Python平等最佳实践

Question

is there a best practice to determine the equality of two arbitrary python objects? Let's say I write a container for some sort of object and I need to figure out whether new objects are equal to the old ones stored into the container.

The problem is I cannot use "is" since this will only check if the variables are bound to the very same object (but we might have a deep copy of an object, which is in my sense equal to its original). I cannot use "==" either, since some of these objects return an element-wise equal, like numpy arrays.

Is there a best practice to determine the equality of any kind of objects? For instance would

repr(objectA)==repr(objectB)

suffice?

Or is it common to use:

numpy.all(objectA==objectB)

Which probably fails if objectA == objectB evaluates to "[]"

Cheers, Robert

EDIT:

Ok, regarding the 3rd comment, I elaborate more on "What's your definition of "equal objects"?"

In the strong sense I don't have any definition of equality, I rather let the objects decide whether they are equal or not. The problem is, as far as I understand, there is no well agreed standard for eq or ==,respectively. The statement can return arrays or all kinds of things.

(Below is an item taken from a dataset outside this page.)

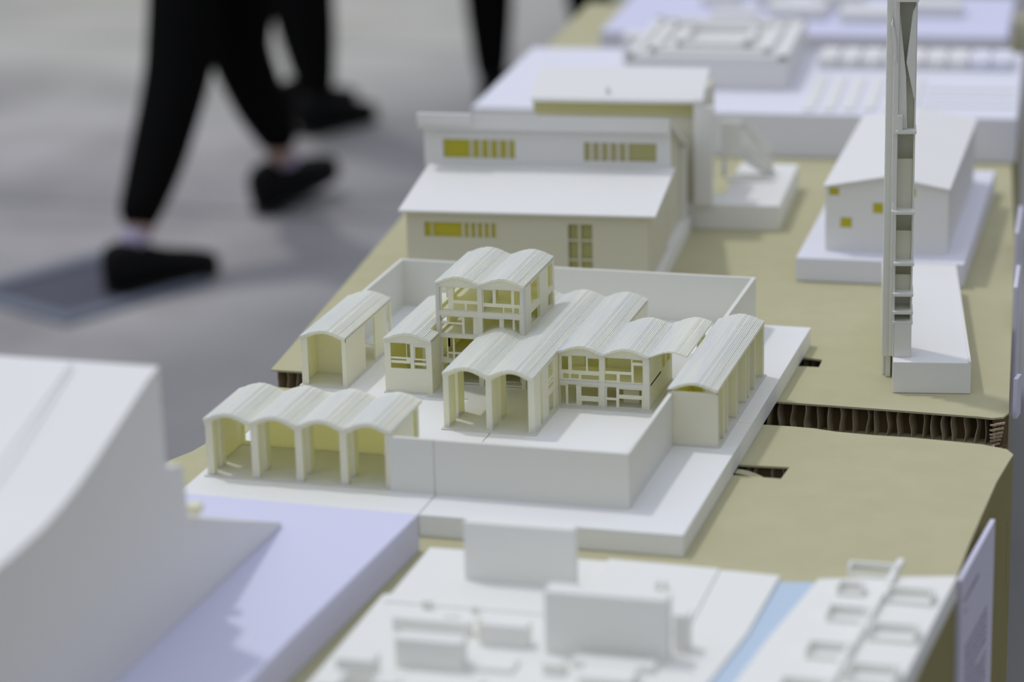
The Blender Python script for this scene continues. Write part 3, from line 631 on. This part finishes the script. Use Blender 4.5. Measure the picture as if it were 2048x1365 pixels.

What I have in mind is to have some operator lets call it SEQ (strong equality) in between eq and "is". SEQ is superior to eq in the sense that it will always evaluate to a single boolean value (for numpy arrays that could mean all elements are equal, for example) and determine if the objects consider themselves equal or not. But SEQ would be inferior to "is" in the sense that objects that are distinct in memory can be equal as well.

Answer 1

I suggest you write a custom recursive equality-checker, something like this:

from collections import Sequence, Mapping, Set
import numpy as np

def nested_equal(a, b):
    """
    Compare two objects recursively by element, handling numpy objects.

    Assumes hashable items are not mutable in a way that affects equality.
    """
    # Use __class__ instead of type() to be compatible with instances of 
    # old-style classes.
    if a.__class__ != b.__class__:
        return False

    # for types that implement their own custom strict equality checking
    seq = getattr(a, "seq", None)
    if seq and callable(seq):
        return seq(b)

    # Check equality according to type type [sic].
    if isinstance(a, basestring):
        return a == b
    if isinstance(a, np.ndarray):
        return np.all(a == b)
    if isinstance(a, Sequence):
        return all(nested_equal(x, y) for x, y in zip(a, b))
    if isinstance(a, Mapping):
        if set(a.keys()) != set(b.keys()):
            return False
        return all(nested_equal(a[k], b[k]) for k in a.keys())
    if isinstance(a, Set):
        return a == b
    return a == b

The assumption that hashable objects are not mutable in a way that affects equality is rather safe, since it would break dicts and sets if such objects were used as keys.